* _Available data_
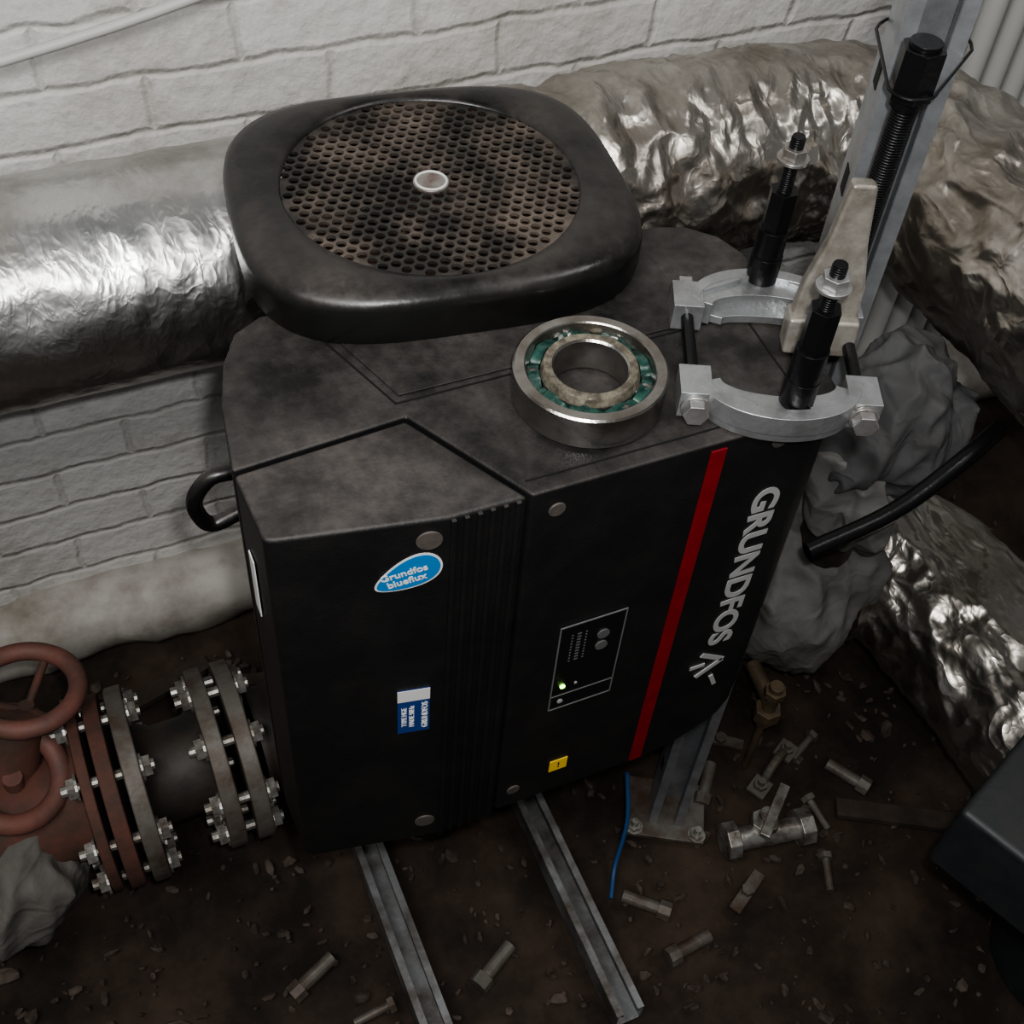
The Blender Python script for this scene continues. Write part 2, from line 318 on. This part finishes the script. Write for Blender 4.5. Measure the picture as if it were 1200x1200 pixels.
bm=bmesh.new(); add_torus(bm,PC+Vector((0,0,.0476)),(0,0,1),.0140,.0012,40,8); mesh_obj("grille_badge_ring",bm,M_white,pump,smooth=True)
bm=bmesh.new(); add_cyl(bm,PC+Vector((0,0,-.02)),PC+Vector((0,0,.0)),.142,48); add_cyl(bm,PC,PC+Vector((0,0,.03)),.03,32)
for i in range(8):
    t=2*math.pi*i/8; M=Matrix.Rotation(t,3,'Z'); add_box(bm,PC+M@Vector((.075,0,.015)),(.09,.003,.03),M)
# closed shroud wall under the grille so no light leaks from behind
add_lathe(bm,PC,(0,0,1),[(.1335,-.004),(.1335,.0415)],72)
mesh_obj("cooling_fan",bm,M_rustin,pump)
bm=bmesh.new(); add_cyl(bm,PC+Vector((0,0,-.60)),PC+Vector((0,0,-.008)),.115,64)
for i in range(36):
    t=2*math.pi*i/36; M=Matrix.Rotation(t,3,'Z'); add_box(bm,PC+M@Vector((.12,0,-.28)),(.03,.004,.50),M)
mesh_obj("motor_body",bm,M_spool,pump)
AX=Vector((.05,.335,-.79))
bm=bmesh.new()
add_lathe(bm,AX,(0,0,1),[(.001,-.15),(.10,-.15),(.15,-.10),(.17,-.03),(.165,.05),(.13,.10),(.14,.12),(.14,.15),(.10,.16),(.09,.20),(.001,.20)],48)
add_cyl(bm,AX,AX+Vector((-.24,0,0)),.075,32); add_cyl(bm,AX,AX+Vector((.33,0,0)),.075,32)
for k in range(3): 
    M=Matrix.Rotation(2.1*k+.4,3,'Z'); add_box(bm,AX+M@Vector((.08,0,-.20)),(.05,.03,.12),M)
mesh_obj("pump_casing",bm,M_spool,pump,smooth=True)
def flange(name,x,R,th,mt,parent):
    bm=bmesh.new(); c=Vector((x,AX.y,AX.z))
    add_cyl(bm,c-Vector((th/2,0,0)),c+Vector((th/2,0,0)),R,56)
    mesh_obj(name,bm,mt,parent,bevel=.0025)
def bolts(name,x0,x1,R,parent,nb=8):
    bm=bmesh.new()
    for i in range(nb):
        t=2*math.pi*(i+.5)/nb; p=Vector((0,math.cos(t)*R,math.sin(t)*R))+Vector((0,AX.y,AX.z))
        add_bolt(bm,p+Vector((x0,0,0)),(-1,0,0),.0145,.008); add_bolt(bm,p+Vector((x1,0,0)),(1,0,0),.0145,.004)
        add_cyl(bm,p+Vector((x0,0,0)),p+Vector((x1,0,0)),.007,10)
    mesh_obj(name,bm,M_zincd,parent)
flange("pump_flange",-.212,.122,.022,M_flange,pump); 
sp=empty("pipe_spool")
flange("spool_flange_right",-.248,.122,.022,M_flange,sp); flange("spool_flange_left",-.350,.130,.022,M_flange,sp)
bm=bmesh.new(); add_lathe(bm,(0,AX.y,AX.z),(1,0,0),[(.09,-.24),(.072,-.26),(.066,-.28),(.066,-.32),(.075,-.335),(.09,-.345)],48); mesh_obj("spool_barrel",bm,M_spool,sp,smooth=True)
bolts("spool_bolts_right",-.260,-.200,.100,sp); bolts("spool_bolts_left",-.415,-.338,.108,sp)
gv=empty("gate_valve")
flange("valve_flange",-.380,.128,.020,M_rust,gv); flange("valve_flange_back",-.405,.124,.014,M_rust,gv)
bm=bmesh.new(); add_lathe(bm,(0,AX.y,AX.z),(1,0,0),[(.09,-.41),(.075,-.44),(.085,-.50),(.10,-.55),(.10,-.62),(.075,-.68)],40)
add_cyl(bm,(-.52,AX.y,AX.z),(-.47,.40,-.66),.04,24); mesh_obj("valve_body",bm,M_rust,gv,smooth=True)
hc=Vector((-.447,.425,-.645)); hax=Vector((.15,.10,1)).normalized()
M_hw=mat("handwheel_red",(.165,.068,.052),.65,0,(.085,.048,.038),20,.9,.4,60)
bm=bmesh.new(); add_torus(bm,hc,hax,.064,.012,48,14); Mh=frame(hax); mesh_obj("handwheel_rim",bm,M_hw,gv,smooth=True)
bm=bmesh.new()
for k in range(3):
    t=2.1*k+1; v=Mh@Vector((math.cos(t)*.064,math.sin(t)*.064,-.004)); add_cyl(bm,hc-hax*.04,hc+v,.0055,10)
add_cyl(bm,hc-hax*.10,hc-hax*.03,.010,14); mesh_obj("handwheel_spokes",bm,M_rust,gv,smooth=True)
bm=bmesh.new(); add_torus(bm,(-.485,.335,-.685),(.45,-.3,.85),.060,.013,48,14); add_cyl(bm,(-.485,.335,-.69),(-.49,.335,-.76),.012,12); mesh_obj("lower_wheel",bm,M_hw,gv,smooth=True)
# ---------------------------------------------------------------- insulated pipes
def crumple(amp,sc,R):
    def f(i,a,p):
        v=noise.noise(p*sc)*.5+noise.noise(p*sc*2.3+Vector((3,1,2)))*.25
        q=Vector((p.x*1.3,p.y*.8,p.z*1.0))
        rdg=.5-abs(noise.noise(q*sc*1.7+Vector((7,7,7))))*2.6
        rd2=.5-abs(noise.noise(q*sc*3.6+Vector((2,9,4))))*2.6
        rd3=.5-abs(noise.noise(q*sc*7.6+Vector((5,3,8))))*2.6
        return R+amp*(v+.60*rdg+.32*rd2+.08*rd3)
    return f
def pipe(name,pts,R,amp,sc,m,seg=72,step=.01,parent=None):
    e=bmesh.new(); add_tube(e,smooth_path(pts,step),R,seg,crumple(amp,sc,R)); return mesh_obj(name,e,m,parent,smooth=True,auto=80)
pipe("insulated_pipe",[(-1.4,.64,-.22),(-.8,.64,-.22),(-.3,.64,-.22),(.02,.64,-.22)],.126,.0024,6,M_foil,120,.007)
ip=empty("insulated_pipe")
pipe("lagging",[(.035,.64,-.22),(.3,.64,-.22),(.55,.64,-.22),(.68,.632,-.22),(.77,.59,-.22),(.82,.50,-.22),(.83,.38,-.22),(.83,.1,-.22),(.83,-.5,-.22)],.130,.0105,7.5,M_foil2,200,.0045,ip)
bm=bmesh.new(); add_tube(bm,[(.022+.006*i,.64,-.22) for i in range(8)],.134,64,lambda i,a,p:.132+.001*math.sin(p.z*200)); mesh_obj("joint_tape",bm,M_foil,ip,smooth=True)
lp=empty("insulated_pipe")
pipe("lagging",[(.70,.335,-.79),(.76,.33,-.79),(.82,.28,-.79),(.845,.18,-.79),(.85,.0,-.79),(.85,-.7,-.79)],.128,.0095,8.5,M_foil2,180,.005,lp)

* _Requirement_
Copy out every line of the material above exactly, skipping the pictures.

* _Full answer_
The Blender Python script for this scene continues. Write part 2, from line 318 on. This part finishes the script. Write for Blender 4.5. Measure the picture as if it were 1200x1200 pixels.
bm=bmesh.new(); add_torus(bm,PC+Vector((0,0,.0476)),(0,0,1),.0140,.0012,40,8); mesh_obj("grille_badge_ring",bm,M_white,pump,smooth=True)
bm=bmesh.new(); add_cyl(bm,PC+Vector((0,0,-.02)),PC+Vector((0,0,.0)),.142,48); add_cyl(bm,PC,PC+Vector((0,0,.03)),.03,32)
for i in range(8):
    t=2*math.pi*i/8; M=Matrix.Rotation(t,3,'Z'); add_box(bm,PC+M@Vector((.075,0,.015)),(.09,.003,.03),M)
# closed shroud wall under the grille so no light leaks from behind
add_lathe(bm,PC,(0,0,1),[(.1335,-.004),(.1335,.0415)],72)
mesh_obj("cooling_fan",bm,M_rustin,pump)
bm=bmesh.new(); add_cyl(bm,PC+Vector((0,0,-.60)),PC+Vector((0,0,-.008)),.115,64)
for i in range(36):
    t=2*math.pi*i/36; M=Matrix.Rotation(t,3,'Z'); add_box(bm,PC+M@Vector((.12,0,-.28)),(.03,.004,.50),M)
mesh_obj("motor_body",bm,M_spool,pump)
AX=Vector((.05,.335,-.79))
bm=bmesh.new()
add_lathe(bm,AX,(0,0,1),[(.001,-.15),(.10,-.15),(.15,-.10),(.17,-.03),(.165,.05),(.13,.10),(.14,.12),(.14,.15),(.10,.16),(.09,.20),(.001,.20)],48)
add_cyl(bm,AX,AX+Vector((-.24,0,0)),.075,32); add_cyl(bm,AX,AX+Vector((.33,0,0)),.075,32)
for k in range(3): 
    M=Matrix.Rotation(2.1*k+.4,3,'Z'); add_box(bm,AX+M@Vector((.08,0,-.20)),(.05,.03,.12),M)
mesh_obj("pump_casing",bm,M_spool,pump,smooth=True)
def flange(name,x,R,th,mt,parent):
    bm=bmesh.new(); c=Vector((x,AX.y,AX.z))
    add_cyl(bm,c-Vector((th/2,0,0)),c+Vector((th/2,0,0)),R,56)
    mesh_obj(name,bm,mt,parent,bevel=.0025)
def bolts(name,x0,x1,R,parent,nb=8):
    bm=bmesh.new()
    for i in range(nb):
        t=2*math.pi*(i+.5)/nb; p=Vector((0,math.cos(t)*R,math.sin(t)*R))+Vector((0,AX.y,AX.z))
        add_bolt(bm,p+Vector((x0,0,0)),(-1,0,0),.0145,.008); add_bolt(bm,p+Vector((x1,0,0)),(1,0,0),.0145,.004)
        add_cyl(bm,p+Vector((x0,0,0)),p+Vector((x1,0,0)),.007,10)
    mesh_obj(name,bm,M_zincd,parent)
flange("pump_flange",-.212,.122,.022,M_flange,pump); 
sp=empty("pipe_spool")
flange("spool_flange_right",-.248,.122,.022,M_flange,sp); flange("spool_flange_left",-.350,.130,.022,M_flange,sp)
bm=bmesh.new(); add_lathe(bm,(0,AX.y,AX.z),(1,0,0),[(.09,-.24),(.072,-.26),(.066,-.28),(.066,-.32),(.075,-.335),(.09,-.345)],48); mesh_obj("spool_barrel",bm,M_spool,sp,smooth=True)
bolts("spool_bolts_right",-.260,-.200,.100,sp); bolts("spool_bolts_left",-.415,-.338,.108,sp)
gv=empty("gate_valve")
flange("valve_flange",-.380,.128,.020,M_rust,gv); flange("valve_flange_back",-.405,.124,.014,M_rust,gv)
bm=bmesh.new(); add_lathe(bm,(0,AX.y,AX.z),(1,0,0),[(.09,-.41),(.075,-.44),(.085,-.50),(.10,-.55),(.10,-.62),(.075,-.68)],40)
add_cyl(bm,(-.52,AX.y,AX.z),(-.47,.40,-.66),.04,24); mesh_obj("valve_body",bm,M_rust,gv,smooth=True)
hc=Vector((-.447,.425,-.645)); hax=Vector((.15,.10,1)).normalized()
M_hw=mat("handwheel_red",(.165,.068,.052),.65,0,(.085,.048,.038),20,.9,.4,60)
bm=bmesh.new(); add_torus(bm,hc,hax,.064,.012,48,14); Mh=frame(hax); mesh_obj("handwheel_rim",bm,M_hw,gv,smooth=True)
bm=bmesh.new()
for k in range(3):
    t=2.1*k+1; v=Mh@Vector((math.cos(t)*.064,math.sin(t)*.064,-.004)); add_cyl(bm,hc-hax*.04,hc+v,.0055,10)
add_cyl(bm,hc-hax*.10,hc-hax*.03,.010,14); mesh_obj("handwheel_spokes",bm,M_rust,gv,smooth=True)
bm=bmesh.new(); add_torus(bm,(-.485,.335,-.685),(.45,-.3,.85),.060,.013,48,14); add_cyl(bm,(-.485,.335,-.69),(-.49,.335,-.76),.012,12); mesh_obj("lower_wheel",bm,M_hw,gv,smooth=True)
# ---------------------------------------------------------------- insulated pipes
def crumple(amp,sc,R):
    def f(i,a,p):
        v=noise.noise(p*sc)*.5+noise.noise(p*sc*2.3+Vector((3,1,2)))*.25
        q=Vector((p.x*1.3,p.y*.8,p.z*1.0))
        rdg=.5-abs(noise.noise(q*sc*1.7+Vector((7,7,7))))*2.6
        rd2=.5-abs(noise.noise(q*sc*3.6+Vector((2,9,4))))*2.6
        rd3=.5-abs(noise.noise(q*sc*7.6+Vector((5,3,8))))*2.6
        return R+amp*(v+.60*rdg+.32*rd2+.08*rd3)
    return f
def pipe(name,pts,R,amp,sc,m,seg=72,step=.01,parent=None):
    e=bmesh.new(); add_tube(e,smooth_path(pts,step),R,seg,crumple(amp,sc,R)); return mesh_obj(name,e,m,parent,smooth=True,auto=80)
pipe("insulated_pipe",[(-1.4,.64,-.22),(-.8,.64,-.22),(-.3,.64,-.22),(.02,.64,-.22)],.126,.0024,6,M_foil,120,.007)
ip=empty("insulated_pipe")
pipe("lagging",[(.035,.64,-.22),(.3,.64,-.22),(.55,.64,-.22),(.68,.632,-.22),(.77,.59,-.22),(.82,.50,-.22),(.83,.38,-.22),(.83,.1,-.22),(.83,-.5,-.22)],.130,.0105,7.5,M_foil2,200,.0045,ip)
bm=bmesh.new(); add_tube(bm,[(.022+.006*i,.64,-.22) for i in range(8)],.134,64,lambda i,a,p:.132+.001*math.sin(p.z*200)); mesh_obj("joint_tape",bm,M_foil,ip,smooth=True)
lp=empty("insulated_pipe")
pipe("lagging",[(.70,.335,-.79),(.76,.33,-.79),(.82,.28,-.79),(.845,.18,-.79),(.85,.0,-.79),(.85,-.7,-.79)],.128,.0095,8.5,M_foil2,180,.005,lp)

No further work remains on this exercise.